A. We call it “global.’’ The original inspiration: I took trips to Japan for business. I was really inspired by the Japanese aesthetic, and watched the kimono. The kimono shape was the only shape used in Japan for like 1,100 years. There’s something very timeless about that concept. I took that concept and incorporated it into more modern knits. Pieces that use the line of the kimono, you can dress it up or dress it down; understated and easy to wear. Everything — jewelry, belts — go over it easily. Indian clothing has very much inspired us. Layering, and light fabrics, cotton, linen. A lot of scarves. We are preparing to go more global, and being more accessible to global customers.

Q. How do you dress for the day?

A. I’m passionate to make this simple for everybody else. I don’t give myself more than a few minutes to get dressed in the morning. If it’s not perfect, it’s perfect enough. I kind of create a system for myself every season. Once I get it down, I just change one thing. I change a scarf every day. A cardigan. I get the proportions down for the season, in my colors: gray and white and black and charcoal. I have gray hair, so it works. Also, The New York Times wrote a style article on gray hair — I’m in! I saw this girl with silver hair. I said “I like your hair!’’ She said, “I like yours, too!’’ That’s the perfect way to mix the generations: Make silver hair fashionable.

Q. Think the gray hair trend will surface soon here?

A. It doesn’t seem like a typical Boston thing, but it will appear with the young people. It’s even entering the local schools in Westchester (laughs). You will see it. Funny, very funny.

Q. What excites you about the new collection?

A. Colors. Details. Little sequins. Underpinning. Something that makes it special.
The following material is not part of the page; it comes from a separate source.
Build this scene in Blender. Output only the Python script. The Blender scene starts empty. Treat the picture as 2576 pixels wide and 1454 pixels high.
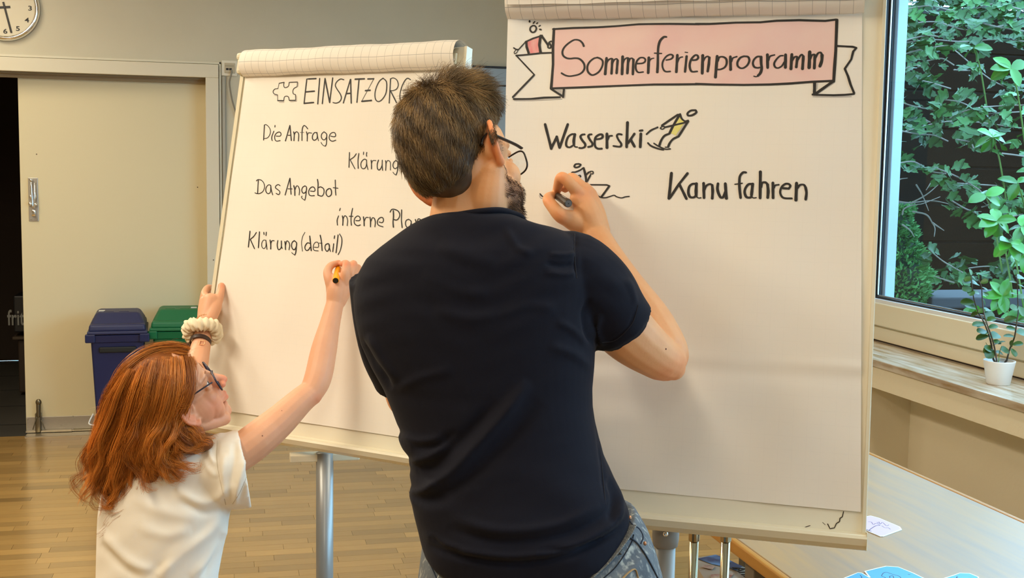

That sort of grew out of the passions of designers in the company that wanted to preserve handicraft in India and Japan. They loved them and thought it would make the clothes special, and thought they would support the local craftspeople, and created this juxtaposition. We’re known for really simple clothes. They’re still simple shapes, but they’re adorned in some unique way that gives a personal quality, a unique sense, that combines with the simple things.

Q. Change must feel good.

A. The line is an evolution. But it doesn’t change so radically. We have fabrics that we know and we trust. We repeat certain colors. Because the line works sort of holistically, customers can add a few pieces and add it back to old pieces and they can feel modern. And that’s exciting.

Q. How do you see Boston’s style evolution?

A. A sense of keeping things, a timelessness. There’s just a freshness to it. It’s like architecture. A mix of old and new — I think that’s who we are right now.

A fashion show and presentation by Eileen Fisher will be held at Bloomingdale’s in the Chestnut Hill Mall Saturday at 1 p.m. The event will also highlight Casa Myrna’s Adolescent Transitional Living Program, which helps young mothers finish high school and get job training.